**What the task asks:** Write out the records below from the first line through the line containing "sc = bpy.context.scene", leaving out any pictures.

☆ ☆ ☆ ☆

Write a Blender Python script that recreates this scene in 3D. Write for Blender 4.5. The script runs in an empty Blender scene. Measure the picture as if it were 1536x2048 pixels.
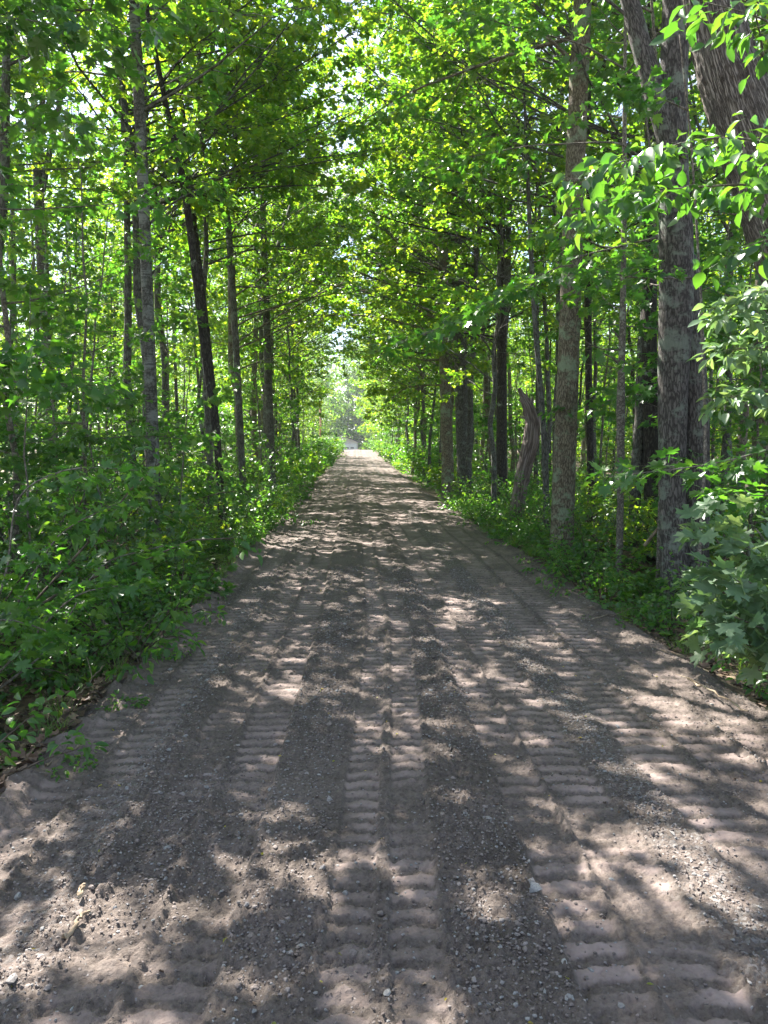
import bpy, math, random
import numpy as np

C = bpy.context.scene.collection
R = math.radians
PI = math.pi
sc = bpy.context.scene

# ------------------------------------------------------------------ noise
def _h(ix, iy, seed):
    n = (ix.astype(np.int64) * 374761393 + iy.astype(np.int64) * 668265263 + seed * 974711) & 0xffffffff
    n = ((n ^ (n >> 13)) * 1274126177) & 0xffffffff
    n = n ^ (n >> 16)
    return (n & 0xffff) / 65535.0
def vnoise(x, y, seed=0):
    """gradient noise, about -0.7..0.7"""
    x = np.asarray(x, float); y = np.asarray(y, float)
    ix = np.floor(x); iy = np.floor(y); fx = x - ix; fy = y - iy
    ux = fx*fx*fx*(fx*(fx*6-15)+10); uy = fy*fy*fy*(fy*(fy*6-15)+10)
    def g(dx, dy):
        a = _h(ix+dx, iy+dy, seed) * 2*PI
        return np.cos(a)*(fx-dx) + np.sin(a)*(fy-dy)
    a = g(0,0)*(1-ux)+g(1,0)*ux; b = g(0,1)*(1-ux)+g(1,1)*ux
    return a*(1-uy)+b*uy
def fbm(x, y, seed, octs, gain=.5, lac=2.03):
    s = 0; a = 1
    for i in range(octs):
        s = s + a*vnoise(x, y, seed+i*17); x = x*lac+3.1; y = y*lac+1.7; a *= gain
    return s
def sstep(a, b, x):
    t = np.clip((x-a)/(b-a), 0, 1); return t*t*(3-2*t)

# ------------------------------------------------------------------ mesh helpers
def mesh_from(name, V, F, mat, attrs=None, smooth=False):
    V = np.asarray(V, np.float32); me = bpy.data.meshes.new(name)
    if isinstance(F, np.ndarray): F = [F]
    me.vertices.add(len(V)); me.vertices.foreach_set('co', V.ravel())
    F = [np.asarray(f, np.int32) for f in F if len(f)]
    idx = np.concatenate([f.ravel() for f in F])
    tot = np.concatenate([np.full(len(f), f.shape[1], np.int32) for f in F])
    st = np.concatenate([[0], np.cumsum(tot)[:-1]]).astype(np.int32)
    me.loops.add(len(idx)); me.loops.foreach_set('vertex_index', idx)
    me.polygons.add(len(tot)); me.polygons.foreach_set('loop_start', st)
    me.polygons.foreach_set('loop_total', tot)
    me.polygons.foreach_set('use_smooth', np.full(len(tot), smooth, bool))
    me.update(calc_edges=True)
    for k, a in (attrs or {}).items():
        a = np.asarray(a, np.float32)
        if a.ndim == 1:
            at = me.attributes.new(k, 'FLOAT', 'POINT'); at.data.foreach_set('value', a)
        else:
            at = me.attributes.new(k, 'FLOAT_VECTOR', 'POINT'); at.data.foreach_set('vector', a.ravel())
    me.materials.append(mat)
    return me
def link(name, me, parent=None, loc=None):
    o = bpy.data.objects.new(name, me); C.objects.link(o)
    if parent: o.parent = parent
    if loc is not None: o.location = loc
    return o
def tag(o, label=None, cat=None, group=None, kind=None):
    if label: o['label'] = label
    if cat: o['category'] = cat
    if group: o['group'] = group
    if kind: o['kind'] = kind
    return o
def copy_tree(o, parent=None):
    c = o.copy(); C.objects.link(c)
    if parent: c.parent = parent
    for ch in list(o.children):
        copy_tree(ch, c)
    return c

def nrm(v):
    return v / np.maximum(np.linalg.norm(v, axis=-1, keepdims=True), 1e-9)

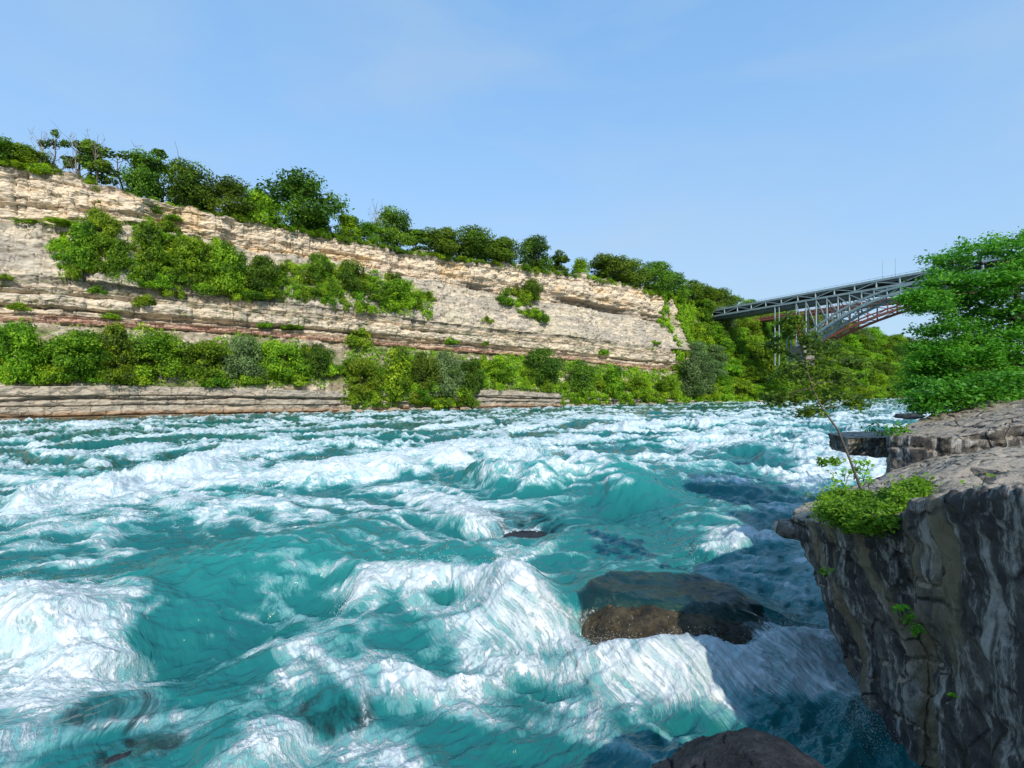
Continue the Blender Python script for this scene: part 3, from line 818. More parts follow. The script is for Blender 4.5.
# ------------------------------------------------------------------ vegetation kit
def leaf_cloud(blobs, n, size, rs, aspect=1.0, shell=(.55, 1.05), flat=0.0, tri=False, droop=0.0, up=0.35):
    """blobs: (cx,cy,cz,rx,ry,rz). returns verts, quads, per-vertex value"""
    B = np.array(blobs, float)
    wgt = (B[:, 3] * B[:, 4] + B[:, 3] * B[:, 5] + B[:, 4] * B[:, 5]); wgt = wgt / wgt.sum()
    bi = rs.choice(len(B), n, p=wgt)
    d = rs.randn(n, 3); d /= np.linalg.norm(d, axis=1)[:, None]
    r = shell[0] + (shell[1] - shell[0]) * rs.rand(n) ** .6
    # break the ball up with noise
    base = B[bi]
    c = base[:, :3] + d * r[:, None] * base[:, 3:]
    nz = n3(c / (base[:, 3:4] * .55) + 5.0)
    nz2 = n3(c / (base[:, 3:4] * .22) + 15.0)
    c = base[:, :3] + d * (r * (1 + .55 * nz + .30 * nz2))[:, None] * base[:, 3:]
    # drop leaves where noise is low: gaps
    keep = (nz > -.42) | (rs.rand(n) < .25)
    c = c[keep]; d = d[keep]; bi = bi[keep]; nz = nz[keep]; n = len(c)
    nor = d * .7 + rs.randn(n, 3) * .55 + np.array([0, 0, up]); nor /= np.linalg.norm(nor, axis=1)[:, None]
    t = rs.randn(n, 3); t[:, 2] -= droop; t -= (t * nor).sum(1)[:, None] * nor; t /= np.linalg.norm(t, axis=1)[:, None]
    b = np.cross(nor, t)
    sz = size * (.6 + .8 * rs.rand(n))[:, None]
    v0 = c - t * sz; v1 = c + b * sz * .5 * aspect - t * sz * .1; v2 = c + t * sz; v3 = c - b * sz * .5 * aspect - t * sz * .1
    V = np.stack([v0, v1, v2, v3], 1).reshape(-1, 3)
    Q = np.arange(4 * n).reshape(-1, 4)
    blobv = rs.rand(len(B))
    val = np.clip(.5 + (blobv[bi] - .5) * .75 + nz * .45 + (rs.rand(n) - .5) * .5, 0, 1)
    return V, Q, np.repeat(val, 4)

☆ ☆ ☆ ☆

**Result of the task:**
Write a Blender Python script that recreates this scene in 3D. Write for Blender 4.5. The script runs in an empty Blender scene. Measure the picture as if it were 1536x2048 pixels.
import bpy, math, random
import numpy as np

C = bpy.context.scene.collection
R = math.radians
PI = math.pi
sc = bpy.context.scene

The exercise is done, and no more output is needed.